Banques en ligne, un modèle que ne satisfait pas tous les Français
Certes, l’engouement des Français pour les banques en ligne est réel. Cependant, le modèle n’est pas encore privilégié pour des opérations financières telles que l’épargne, l’investissement ou encore l’emprunt. Dans ces configurations, 57% des Français préféreraient encore passer par un conseiller bancaire. Une assistance, véritable point négatif de ces banques 2.0. Exemple, pour vous faire accompagner chez la néo-banque allemande N26 il vous faudra majoritairement passer par les réseaux sociaux. Un manque de contact qui entre donc en coalition avec ce désir de liberté des clients bancaires : « Les clients veulent de la praticité et de la simplicité, une exploitation intelligente des données. Les banques doivent faire des investissements pertinents, à la fois sur le digital (pour automatiser et faciliter les opérations courantes) et sur le capital humain (pour la partie conseil) » relate Stephane Houin, Directeur des offres digitales pour les services financiers chez CGI dans l’étude de Next Content.

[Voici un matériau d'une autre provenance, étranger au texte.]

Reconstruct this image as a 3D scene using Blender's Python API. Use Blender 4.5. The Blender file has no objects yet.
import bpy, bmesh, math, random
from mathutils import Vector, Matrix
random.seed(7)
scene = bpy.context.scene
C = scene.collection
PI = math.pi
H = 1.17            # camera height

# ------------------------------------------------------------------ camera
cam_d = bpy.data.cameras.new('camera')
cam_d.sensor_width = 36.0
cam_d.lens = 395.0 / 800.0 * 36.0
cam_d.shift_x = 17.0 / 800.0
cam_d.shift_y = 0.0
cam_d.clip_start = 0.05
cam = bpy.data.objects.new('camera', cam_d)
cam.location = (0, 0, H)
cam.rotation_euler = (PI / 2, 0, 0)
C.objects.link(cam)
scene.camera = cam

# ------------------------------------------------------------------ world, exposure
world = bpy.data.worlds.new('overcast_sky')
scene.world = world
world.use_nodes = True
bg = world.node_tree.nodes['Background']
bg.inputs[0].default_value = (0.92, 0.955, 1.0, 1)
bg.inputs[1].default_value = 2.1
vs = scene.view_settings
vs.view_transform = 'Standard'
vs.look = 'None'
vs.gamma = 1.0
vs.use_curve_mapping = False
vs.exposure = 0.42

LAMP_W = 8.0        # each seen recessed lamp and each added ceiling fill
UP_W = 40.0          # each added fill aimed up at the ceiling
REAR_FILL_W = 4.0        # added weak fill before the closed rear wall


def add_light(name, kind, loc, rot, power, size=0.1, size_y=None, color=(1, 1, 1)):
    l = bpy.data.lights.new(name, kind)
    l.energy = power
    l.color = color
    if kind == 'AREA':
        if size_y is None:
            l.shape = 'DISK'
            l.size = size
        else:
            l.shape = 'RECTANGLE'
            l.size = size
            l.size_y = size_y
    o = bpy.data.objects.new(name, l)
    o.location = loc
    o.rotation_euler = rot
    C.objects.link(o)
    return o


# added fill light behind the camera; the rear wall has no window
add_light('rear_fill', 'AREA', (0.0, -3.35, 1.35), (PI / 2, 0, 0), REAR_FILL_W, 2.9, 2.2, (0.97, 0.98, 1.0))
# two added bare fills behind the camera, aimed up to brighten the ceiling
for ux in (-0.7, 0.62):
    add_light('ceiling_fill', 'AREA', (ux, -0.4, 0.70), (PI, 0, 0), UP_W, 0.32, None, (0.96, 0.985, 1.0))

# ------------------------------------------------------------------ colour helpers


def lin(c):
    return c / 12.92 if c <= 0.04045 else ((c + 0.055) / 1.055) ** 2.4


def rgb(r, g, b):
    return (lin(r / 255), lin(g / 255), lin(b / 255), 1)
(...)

Les banques en ligne ne sont pas non plus en adéquation avec une partie de la population que l’on a tendance à omettre dans cette montée en puissance du digital: les personnes âgées. En effet, en 2018 le CSA ( conseil supérieur de l’audiovisuel) avait publié une étude montrant que 6 millions de Français ne savaient pas se servir d’internet et 23% ne se sentaient pas à l’aise dans son utilisation. Alors qu’une majorité de la population française serait équipée pour avoir accès à internet via un ordinateur ou un portable, le CSA indique que 40 % des personnes ayant plus de 70 ans posséderaient un ordinateur portable contre les 64% de la population restante. Prendre en compte ces personnes habituées aux services bancaires classiques plutôt qu’aux banques en ligne est une nécessité dans une société où l’usage du numérique semble inévitable même pour l’importante population vieillissante de notre pays (d’après l’INSEE en 2016 18,8% des français étaient âgés de 65 ans ou plus).